Schiphol Experiencing 18.4% Cargo Slump
Stewart PerryAmsterdam Schiphol Airport recently reported that it experienced a reduction in cargo traffic of nearly a fifth in 2009 over the previous year. Fright shipments to the air facility in the Dutch capital slumped by 18.4 percent over the previous year to a total of 1.28 million tonnes, based on provisional numbers.
According to the Schiphol Group chief executive officer Jos Nijhuis, the slide in cargo traffic in Amsterdam has bottomed out and should resume with growth in 2010 with estimated increases of between 1 and 2 percent.

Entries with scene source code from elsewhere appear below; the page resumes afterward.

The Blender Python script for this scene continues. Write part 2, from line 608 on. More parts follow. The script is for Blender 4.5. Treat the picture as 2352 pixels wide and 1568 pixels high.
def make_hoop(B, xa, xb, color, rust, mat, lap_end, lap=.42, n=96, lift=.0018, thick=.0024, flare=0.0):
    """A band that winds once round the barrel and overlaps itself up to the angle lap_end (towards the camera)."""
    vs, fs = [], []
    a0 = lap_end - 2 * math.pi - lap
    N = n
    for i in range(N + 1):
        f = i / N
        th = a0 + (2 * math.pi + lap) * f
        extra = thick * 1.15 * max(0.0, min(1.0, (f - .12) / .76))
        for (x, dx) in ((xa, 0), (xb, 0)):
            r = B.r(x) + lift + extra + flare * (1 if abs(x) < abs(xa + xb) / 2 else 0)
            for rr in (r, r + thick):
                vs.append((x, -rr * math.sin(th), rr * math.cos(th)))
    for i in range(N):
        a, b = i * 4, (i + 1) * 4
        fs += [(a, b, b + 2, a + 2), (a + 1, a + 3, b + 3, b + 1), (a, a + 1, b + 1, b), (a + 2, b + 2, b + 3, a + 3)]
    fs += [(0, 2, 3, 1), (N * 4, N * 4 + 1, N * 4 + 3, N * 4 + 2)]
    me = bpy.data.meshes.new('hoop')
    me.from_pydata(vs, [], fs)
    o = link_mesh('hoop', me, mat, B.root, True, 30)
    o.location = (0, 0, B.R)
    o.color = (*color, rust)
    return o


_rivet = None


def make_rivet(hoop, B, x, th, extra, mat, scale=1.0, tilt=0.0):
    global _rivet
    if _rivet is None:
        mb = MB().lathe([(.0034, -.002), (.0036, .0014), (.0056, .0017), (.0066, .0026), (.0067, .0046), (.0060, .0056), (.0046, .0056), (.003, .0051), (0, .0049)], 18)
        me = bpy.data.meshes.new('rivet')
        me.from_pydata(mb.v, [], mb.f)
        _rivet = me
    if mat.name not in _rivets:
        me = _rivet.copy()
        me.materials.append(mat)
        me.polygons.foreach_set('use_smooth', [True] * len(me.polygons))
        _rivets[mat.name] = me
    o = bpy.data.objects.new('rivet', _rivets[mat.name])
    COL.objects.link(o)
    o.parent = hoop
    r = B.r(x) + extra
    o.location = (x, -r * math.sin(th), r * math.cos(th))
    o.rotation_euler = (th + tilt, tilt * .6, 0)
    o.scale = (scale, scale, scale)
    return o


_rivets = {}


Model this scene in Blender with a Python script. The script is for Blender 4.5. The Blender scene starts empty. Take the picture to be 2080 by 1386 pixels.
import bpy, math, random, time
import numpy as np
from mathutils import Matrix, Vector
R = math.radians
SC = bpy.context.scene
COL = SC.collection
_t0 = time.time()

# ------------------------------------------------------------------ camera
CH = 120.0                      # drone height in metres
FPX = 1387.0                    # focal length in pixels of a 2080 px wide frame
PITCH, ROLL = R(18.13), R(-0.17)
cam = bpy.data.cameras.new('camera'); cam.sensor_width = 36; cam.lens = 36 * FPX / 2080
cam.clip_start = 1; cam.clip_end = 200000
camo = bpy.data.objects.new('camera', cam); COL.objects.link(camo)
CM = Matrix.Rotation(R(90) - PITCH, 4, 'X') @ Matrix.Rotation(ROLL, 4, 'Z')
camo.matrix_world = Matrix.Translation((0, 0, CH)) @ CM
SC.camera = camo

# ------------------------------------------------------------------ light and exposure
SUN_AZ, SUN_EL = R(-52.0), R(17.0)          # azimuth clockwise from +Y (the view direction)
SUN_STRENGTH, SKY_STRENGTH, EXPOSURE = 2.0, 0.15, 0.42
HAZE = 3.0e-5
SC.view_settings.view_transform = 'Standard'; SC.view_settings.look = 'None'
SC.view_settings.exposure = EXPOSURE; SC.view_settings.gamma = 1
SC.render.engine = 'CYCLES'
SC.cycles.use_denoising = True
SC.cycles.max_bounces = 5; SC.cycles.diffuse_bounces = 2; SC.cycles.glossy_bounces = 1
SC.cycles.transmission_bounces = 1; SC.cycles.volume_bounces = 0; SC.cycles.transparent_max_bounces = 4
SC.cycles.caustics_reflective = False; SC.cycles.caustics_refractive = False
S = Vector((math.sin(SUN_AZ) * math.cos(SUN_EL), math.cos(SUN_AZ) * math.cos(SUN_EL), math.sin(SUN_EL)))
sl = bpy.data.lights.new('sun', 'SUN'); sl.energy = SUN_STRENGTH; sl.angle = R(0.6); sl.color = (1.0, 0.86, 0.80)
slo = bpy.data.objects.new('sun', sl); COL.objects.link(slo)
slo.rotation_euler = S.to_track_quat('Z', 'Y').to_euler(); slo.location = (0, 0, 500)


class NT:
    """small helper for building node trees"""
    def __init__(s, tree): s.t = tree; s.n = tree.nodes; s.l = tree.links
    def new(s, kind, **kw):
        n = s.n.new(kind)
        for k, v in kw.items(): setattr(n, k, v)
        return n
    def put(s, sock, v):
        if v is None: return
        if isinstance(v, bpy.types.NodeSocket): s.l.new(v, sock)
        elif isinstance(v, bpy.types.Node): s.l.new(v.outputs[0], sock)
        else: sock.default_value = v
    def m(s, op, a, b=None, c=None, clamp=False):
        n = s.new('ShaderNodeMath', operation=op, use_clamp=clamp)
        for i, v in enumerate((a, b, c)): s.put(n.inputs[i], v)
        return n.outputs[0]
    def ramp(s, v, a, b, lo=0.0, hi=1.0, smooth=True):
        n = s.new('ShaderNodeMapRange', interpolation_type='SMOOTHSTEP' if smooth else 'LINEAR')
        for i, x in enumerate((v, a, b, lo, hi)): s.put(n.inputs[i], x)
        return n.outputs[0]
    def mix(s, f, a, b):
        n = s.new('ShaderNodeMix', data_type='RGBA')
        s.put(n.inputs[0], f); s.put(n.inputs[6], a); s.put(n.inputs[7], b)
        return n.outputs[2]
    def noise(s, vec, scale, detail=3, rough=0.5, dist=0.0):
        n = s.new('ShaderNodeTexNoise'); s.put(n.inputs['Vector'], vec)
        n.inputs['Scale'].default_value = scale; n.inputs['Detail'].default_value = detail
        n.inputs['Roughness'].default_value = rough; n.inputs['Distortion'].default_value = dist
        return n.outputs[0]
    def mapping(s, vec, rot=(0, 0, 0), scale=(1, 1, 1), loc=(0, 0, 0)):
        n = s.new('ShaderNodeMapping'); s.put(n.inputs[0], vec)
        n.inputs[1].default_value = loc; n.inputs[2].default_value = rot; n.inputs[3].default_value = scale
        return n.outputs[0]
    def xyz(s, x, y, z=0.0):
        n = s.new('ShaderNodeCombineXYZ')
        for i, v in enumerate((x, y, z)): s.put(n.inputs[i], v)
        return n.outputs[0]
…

The decrease experienced in 2009 in terms of freight traffic at the Amsterdam airport is said to represent the largest slump since 2000 and the outcome exceeded the airport’s prediction of a 15 percent slide mostly due to a large cut in capacity at Air France-KLM, Schiphol’s main client in terms of cargo business.
Air France-KLM, in a bid to maximize “belly” capacity on the airline’s passenger and passenger/freight combination aircraft grounded 11 of its 29 cargo airliners which included eight Boeing 747-400Fs. The carrier has reduced its winter freight capacity by 15percent.

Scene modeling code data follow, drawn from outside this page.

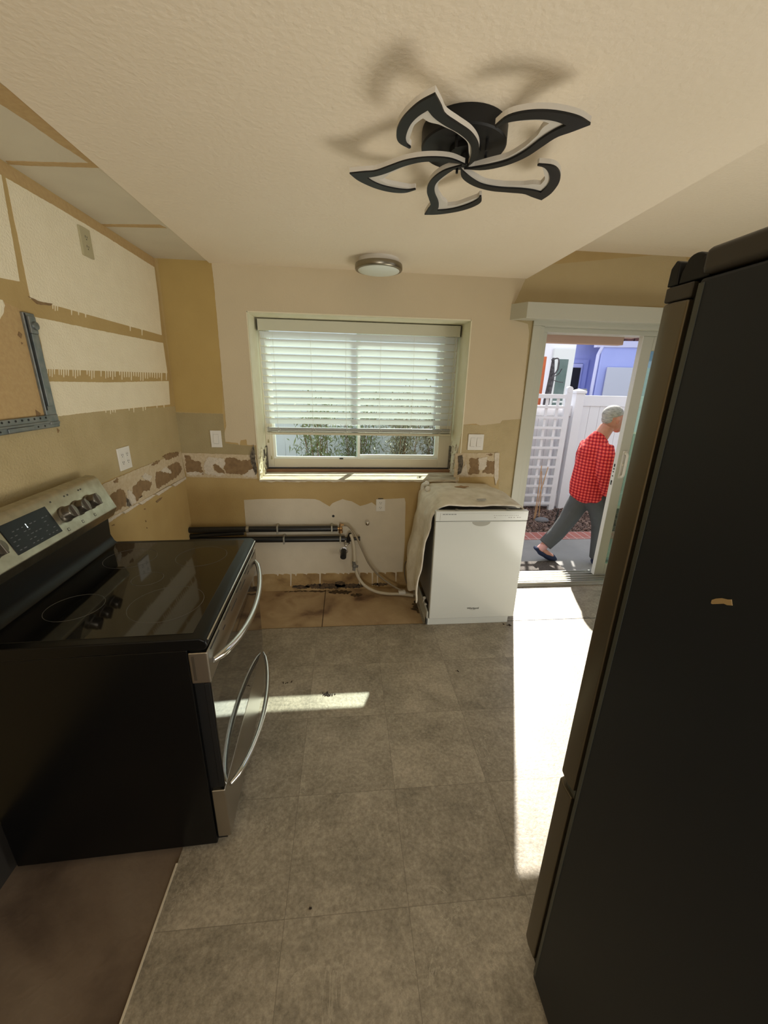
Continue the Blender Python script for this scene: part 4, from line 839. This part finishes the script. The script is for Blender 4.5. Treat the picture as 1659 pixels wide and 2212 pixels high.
def post(x0, x1, y0, y1, zt, label, cap):
    r = tag(empty('fence_post', ((x0+x1)/2, (y0+y1)/2, GZ)), label, 'fence post')
    o = MB().box(x0, x1, y0, y1, GZ-.05, zt).build('shaft', PVC, r, bevel=.003); o.location = -Vector(r.location)
    c = ((x0+x1)/2, (y0+y1)/2)
    if cap == 'pyr':
        m = MB().box(x0-.015, x1+.015, y0-.015, y1+.015, zt, zt+.03); i = len(m.v)
        m.v += [(x0-.01, y0-.01, zt+.03), (x1+.01, y0-.01, zt+.03), (x1+.01, y1+.01, zt+.03), (x0-.01, y1+.01, zt+.03), (c[0], c[1], zt+.06)]
        m.f += [(i, i+1, i+4), (i+1, i+2, i+4), (i+2, i+3, i+4), (i+3, i, i+4)]
    else: m = MB().tube([(c[0], y0-.004, zt), (c[0], y1+.004, zt)], (x1-x0)/2, 20)
    k = m.build('cap', PVC, r); k.location = -Vector(r.location)
post(4.385, 4.51, 2.50, 2.63, 1.575, 'thick white fence post with pyramid cap beside the trellis', 'pyr')
post(4.205, 4.29, 2.44, 2.49, 1.62, 'slim white post with rounded top at the trellis right edge', 'dome')
# trellis
tx0, tx1, ty = 3.06, 4.20, 2.43
tl = tag(empty('lattice_trellis', ((tx0+tx1)/2, ty, 0)), 'white square lattice trellis panel in front of the fence', 'trellis')
def tp(b, n): o = b.build(n, PVC, tl); o.location = -Vector(tl.location)
tp(MB().box(tx0, tx1, ty-.02, ty+.02, 1.50, 1.555), 'rail'); tp(MB().box(tx0, tx1, ty-.015, ty+.015, -.02, .015), 'rail')
x = tx1-.105
while x > tx0: tp(MB().box(x-.019, x+.019, ty, ty+.012, .0, 1.51), 'upright_slat'); x -= .155
for k in range(10): z = .125+k*.14; tp(MB().box(tx0, tx1, ty-.012, ty, z-.017, z+.017), 'cross_slat')
for (a, c) in (((3.83, 1.95), (3.70, .66)), ((3.90, 1.98), (3.745, .65)), ((3.87, 1.93), (3.79, .60))): pass
for k, (xb, xt, zt, lab) in enumerate(((3.79, 3.80, .64, 'leftmost bamboo stake leaning before the trellis'), (3.80, 3.845, .62, 'middle bamboo stake leaning before the trellis'), (3.86, 3.815, .56, 'rightmost bamboo stake leaning before the trellis'))):
    tag(MB().tube([(xb, 2.03, GZ-.03), ((xb+xt)/2+.004, 2.04, .25), (xt+.05*(k == 1), 2.06, zt)], .006, 8).build('bamboo_stake', BAMBOO, smooth=True), lab, 'stake', 'bamboo stakes in the mulch')
tag(MB().tube([(3.97, 1.80, GZ-.04), (4.005, 1.82, .10)], .012, 8).build('garden_spike', RUBBER, smooth=True), 'short black garden spike standing in the wood chips', 'spike')
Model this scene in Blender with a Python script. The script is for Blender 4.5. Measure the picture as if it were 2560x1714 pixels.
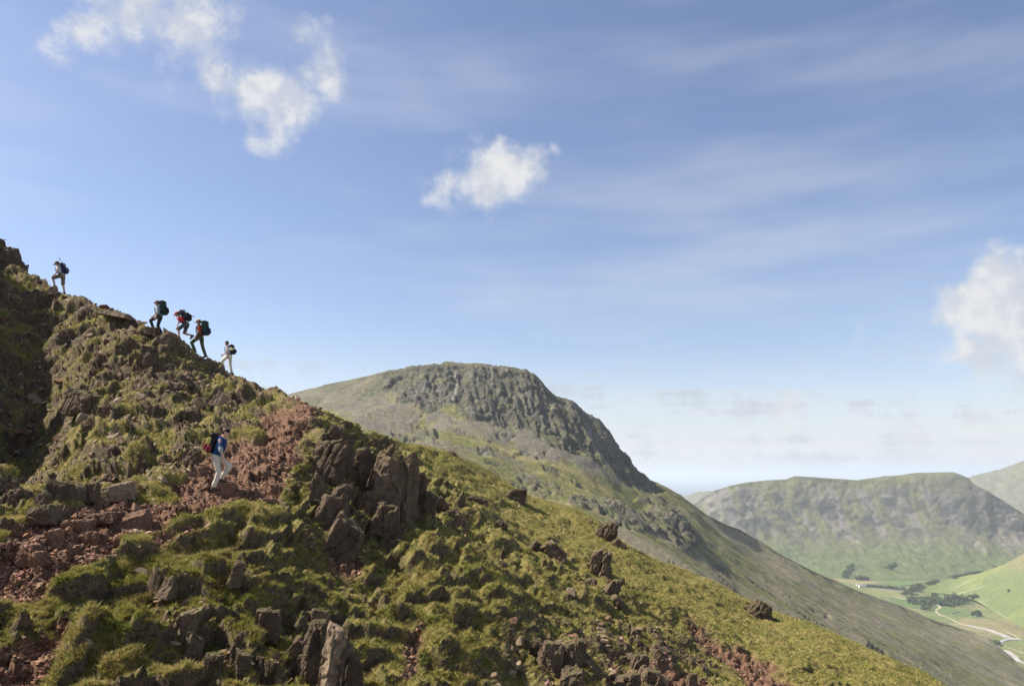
import bpy, bmesh, math, random
import numpy as np
from mathutils import Vector, Matrix, noise as mnoise
from mathutils.bvhtree import BVHTree

for o in list(bpy.data.objects): bpy.data.objects.remove(o)
SC = bpy.context.scene
COL = SC.collection
RAD = math.radians

# ------------------------------------------------------------------ camera
FPX = 1920.0; CU, CV = 1280.0, 857.0
PITCH = math.atan((1185 - CV) / FPX)
cam_d = bpy.data.cameras.new('camera'); cam = bpy.data.objects.new('camera', cam_d)
COL.objects.link(cam); SC.camera = cam
cam_d.sensor_width = 36; cam_d.lens = 36 * FPX / 2560
cam.location = (0, 0, 0); cam.rotation_euler = (math.pi / 2 + PITCH, 0, 0)
cam_d.clip_start = 0.1; cam_d.clip_end = 400000

# ------------------------------------------------------------------ sun, sky, exposure
SUN_EL, SUN_AZ = 48.0, -86.0          # azimuth from the view axis (+Y) towards +X
S = Vector((math.cos(RAD(SUN_EL)) * math.sin(RAD(SUN_AZ)), math.cos(RAD(SUN_EL)) * math.cos(RAD(SUN_AZ)), math.sin(RAD(SUN_EL))))
sun_d = bpy.data.lights.new('sun', 'SUN'); sun = bpy.data.objects.new('sun', sun_d); COL.objects.link(sun)
sun_d.energy = 5.0; sun_d.angle = RAD(0.53); sun_d.color = (1.0, 0.935, 0.83)
sun.rotation_euler = S.to_track_quat('Z', 'Y').to_euler(); sun.location = (-60, 0, 80)
SKY_STRENGTH = 0.068
SC.view_settings.view_transform = 'Standard'; SC.view_settings.look = 'None'
SC.view_settings.exposure = 0.93; SC.view_settings.gamma = 1.0
SC.view_settings.use_curve_mapping = False
SC.render.engine = 'CYCLES'
SC.cycles.use_denoising = True
SC.cycles.max_bounces = 6; SC.cycles.volume_bounces = 1; SC.cycles.transparent_max_bounces = 8
SC.cycles.sample_clamp_indirect = 4.0

def ray(u, v):
    """pixel of the photograph -> direction with y = 1 (arrays welcome)"""
    a = (np.asarray(u, float) - CU) / FPX; b = (CV - np.asarray(v, float)) / FPX
    s, c = math.sin(PITCH), math.cos(PITCH)
    y = c - b * s; z = s + b * c
    return np.stack([a / y, np.ones_like(a * b), z / y], -1)

class N:
    """small helper for node trees"""
    def __init__(self, tree): self.t = tree; self.L = tree.links; tree.nodes.clear()
    def new(self, typ, **kw):
        n = self.t.nodes.new(typ)
        for k, val in kw.items(): setattr(n, k, val)
        return n
    def put(self, sock, val):
        if hasattr(val, 'is_output') or isinstance(val, bpy.types.NodeSocket): self.L.new(val, sock)
        else:
            try: sock.default_value = val
            except Exception: sock.default_value = (val[0], val[1], val[2], 1.0) if len(val) == 3 else val
    def math(self, op, a, b=None, c=None, clamp=False):
        n = self.new('ShaderNodeMath', operation=op, use_clamp=clamp)
        for i, x in enumerate((a, b, c)):
            if x is not None: self.put(n.inputs[i], x)
        return n.outputs[0]
    def vmath(self, op, a, b=None):
        n = self.new('ShaderNodeVectorMath', operation=op)
        self.put(n.inputs[0], a)
        if b is not None: self.put(n.inputs[1], b)
        return n.outputs['Value'] if op in ('DISTANCE', 'DOT_PRODUCT', 'LENGTH') else n.outputs[0]
    def noise(self, vec, scale, detail=4, rough=0.55, dist=0.0, color=False):
        n = self.new('ShaderNodeTexNoise'); self.put(n.inputs['Vector'], vec)
        n.inputs['Scale'].default_value = scale; n.inputs['Detail'].default_value = detail
        n.inputs['Roughness'].default_value = rough; n.inputs['Distortion'].default_value = dist
        return n.outputs['Color'] if color else n.outputs['Fac']
    def ramp(self, fac, lo, hi, a=0.0, b=1.0, smooth=True):
        n = self.new('ShaderNodeMapRange', interpolation_type='SMOOTHSTEP' if smooth else 'LINEAR')
        self.put(n.inputs[0], fac)
        for i, x in zip((1, 2, 3, 4), (lo, hi, a, b)): n.inputs[i].default_value = x
        return n.outputs[0]
    def mix(self, fac, a, b, mode='MIX'):
        n = self.new('ShaderNodeMix', data_type='RGBA', blend_type=mode)
        self.put(n.inputs[0], fac); self.put(n.inputs[6], a); self.put(n.inputs[7], b)
        return n.outputs[2]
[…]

However, there has been a recovery in cargo activity experienced at Schiphol during the second half of 2009 with the slide slowing to less than 10 percent over the previous year. The facility even saw small gains in the last three months.
London’s Heathrow airport surpassed Amsterdam Schiphol and became the third most important air cargo hub in Europe. In 2009, a total of 1.58 million tonnes were handled at Heathrow during the first eleven months of the year. Despite being a slump of 10.6 percent over the previous year, the figures proved enough to push the Britain’s largest airport past Schipol and finish just behind Frankfurt and Paris Charles de Gaulle.